Two other Sander photographs are posted below.

Fine Art Photography has a particularly good portfolio of Sander's work.


gelatin silver print

August Sander (1876-1964)

Circus Performer

gelatin silver print

August Sander (1876-1964)

Friday, November 09, 2007

Lady on a bus, N.Y.C. 1956
gelatin silver print

This is an earlier photograph by Diane Arbus. The despair and hopelessness, that are so evident in her later work (Wednesday's post), are apparent in this photograph as well. The feeling is not as intense as in her later work, but it's there nevertheless. There's a general disquiet to this photograph, which, of course, is why it's such a good photograph.
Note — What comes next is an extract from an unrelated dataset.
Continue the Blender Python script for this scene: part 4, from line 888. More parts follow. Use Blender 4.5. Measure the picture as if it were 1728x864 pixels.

Wednesday, November 07, 2007

Untitled #3
gelatin silver print
37.2 x 37.2 cm (14.6" x 14.6")

Diane Arbus (1923-1971)

Has anyone been able to capture absurdity and despair better than Diane Arbus?

Sunday, November 04, 2007

Taking on Wet Provisions, 1903
35.5 x 55.7 cm (14" x 21.75")

Winslow Homer (1836-1910). Metropolitan Musuem of Art, New York.

Notes on Winslow Homer's technique:

The technical strength of Homer's watercolours lies in their simplicity. Only what is essential to the image, or essential to conveying Homer's impression of the scene, is included.

In Taking on Wet Provisions the colour scheme has been reduced to three or four colours. The sky and the sea are monochromatic, and the drawing has been reduced to a minimum, as witnessed by the figures or the ship's rigging. It would be difficult to take anything more away from the painting, as a Picasso or a Rauol Dufy certainly would have, without the painting as a whole having a different effect. Similarly, if more were added to the scene, as a marine painter would do, the effect again would be different. A marine painting would be more about the ship and the sea, and less about the experience of having seen the ship. As it stands, the painting nearly perfectly conveys Homer's intentions. Nothing more is needed. All of which is why this painting stands as a technical masterpiece.

Saturday, November 03, 2007

Key West, Hauling Anchor, 1903
33.6 x 52.7 cm (13.25" x 20.75")

Winslow Homer (1836-1910). National Gallery of Art, Washington.

Homer has long been regarded as one the masters of watercolour. This watercolour and others he produced in Florida and the Bahamas are certainly masterful watercolours. Beyond the technique though, there's something else, something which I find hard to put a name to, except perhaps to say, that for me, there's a great humanity in these works, which makes them among the greatest works of art ever produced.